Depois, descidas as vertentes Orientais da primeira cadeia dos Andes, transposta a “montaña” e a segunda Cordilheira — a terra exuberante é desmedida, prefigurando nas grandes matas a mesma hiléia amazonense.
Nesta região, tão outra, está — pela implantação do trabalhador e pelo equilíbrio da existência agrícola — a redenção daquelas gentes que possuem os melhores fatores para um elevado tirocínio histórico.
Mas, ao mesmo passo que lhes despontam estas esperanças, extingue-lhas a mesma Cordilheira com o seu largo tumultuar de píncaros e de pendores impraticáveis num talude vivo de muralha, que lhes trancam quase por completo as comunicações com o litoral.
De fato, o Pacífico, ainda que se rasgue o canal de Nicarágua, parece que pouco influirá no progresso do Peru. O seu verdadeiro Mar é o Atlântico; a sua saída obrigatória o Purus. Sabem-no há muito os seus melhores estadistas: a expansão para o Levante traduz-se-lhes como um dever elementar de luta pela vida. Revelam-no todos os insucessos de numerosas tentativas buscando libertá-lo das anomalias físicas que o deprimem. Revelou-as, desde 1879, C. Wiener:
Os peruanos aquilatam bem a importância enorme que teriam as estradas, ligando os afluentes navegáveis do Amazonas e do Ucaiali às cidades do litoral; fizeram todos os esforços para executá-las porque lhas impõem a lógica e o interesse; mas parece que a sua força de vontade é menor que a constituição física dos autóctones. (Wiener)
De feito, contemplando-se diante de um mapa a faixa costeira entre Pachacamas e Tumbez, nota-se um como diagrama daquelas tentativas desesperadas e perdidas. Foi a princípio, no Extremo Norte, a linha férrea de Paita a Piura, procurando os tributários Setentrionais do Solimões; depois, próxima e ao Sul, uma outra, de Lambayaque a Ferenafe: ambas estacionaram, trilhos imersos nos areais da costa. A terceira, lançada de Pascamayo à estação terminus de Cajamarca, e a quarta partindo de Salavery, pouco ao Sul de Trujillo — buscavam as linhas de derivação do Ucaiali: embateram ambas de encontro às fílades espessas e aos doleritos e quartzos duríssimos das Cordilheiras. A quinta, a admirável estrada de Oroya, dominou parte da serrania, mas ficou bem longe do seu objetivo essencial no transmontar as últimas cordas de serras, varar pelas planícies do Sacramento e alcançar o Purus.

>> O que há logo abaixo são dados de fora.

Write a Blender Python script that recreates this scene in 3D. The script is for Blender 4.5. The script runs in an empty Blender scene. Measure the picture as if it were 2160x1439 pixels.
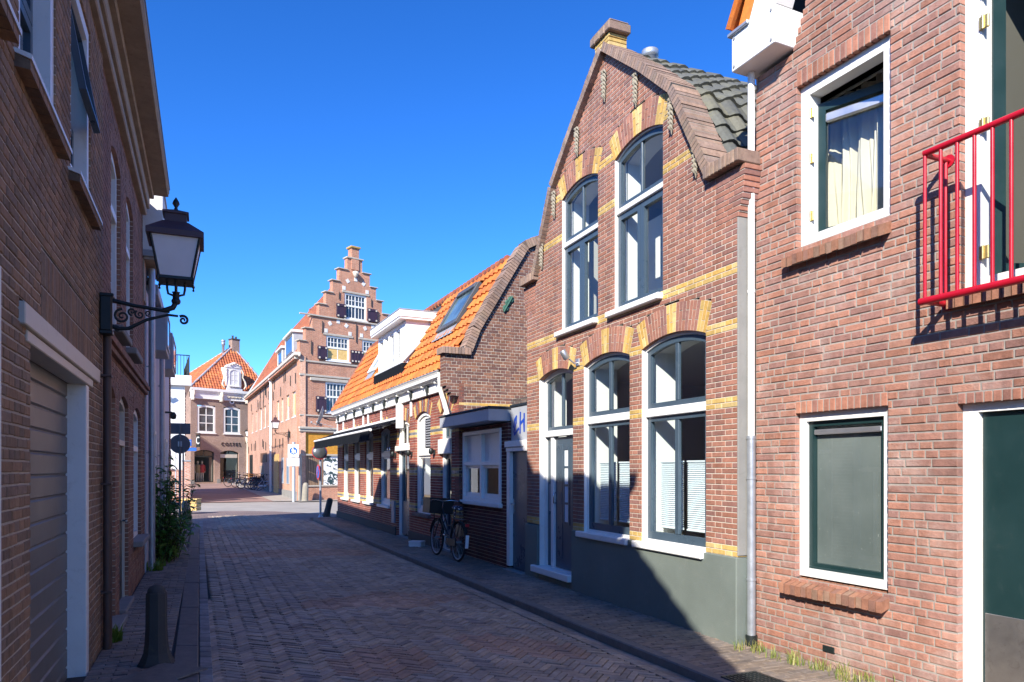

Esta é expressiva: mostra como o traçado do grande tributário do Amazonas, em cujas margens contendem agora os flibusteiros, norteia de há muito a administração daquela República.
Por outro lado, desde 1859, com Faustino Maldonado e dez anos depois com o Coronel Latorre, sucessivas expedições se lançam para o Oriente impelidas por alguns abnegados caídos todos naqueles lugares remotos, numa extraordinária intuição dos interesses reais do seu país.
Estes antecedentes delatam nas perturbações que lavram em toda aquela zona um significado bem diverso do que lhe podem dar algumas correrias de seringueiros. A guerra iminente tem uma feição gravíssima.
Se contra o Paraguai, num Teatro de Operações, mais próximo e acessível, aliados às repúblicas platinas, levamos cinco anos para destruir os caprichos de um homem — certo não se podem individuar e prever os sacrifícios que nos imporá a luta com a expansão vigorosa de um povo. (CUNHA, 1975)
-   A Conquista do Alto-Purus e Alto-Juruá
Segundo Craveiro Costa em “A Conquista Ocidental do Deserto Ocidental”:
Já em 1870, os brasileiros, no Juruá, se haviam aventurado, pouco a pouco, avançando bravamente na direção das cabeceiras do grande curso fluvial, à cata das héveas, chegando às margens do Amônea e do Tejo, e, anos depois, em 1891, levaram as explorações ao Rio Breu, por lá, muitos deles, se fixando. Por toda parte, no Alto-Juruá, não havia uma só propriedade peruana. Tudo aquilo era tido pela população como terra brasileira, pertencente ao município amazonense de São Felipe (Eirunepé).
No Purus a ocupação das margens do grande Rio, na sua parte mais alta, em demanda das nascentes, data de 1892, a que remontam os primeiros estabelecimentos do Rio Chandless, daí subindo sempre nos anos posteriores.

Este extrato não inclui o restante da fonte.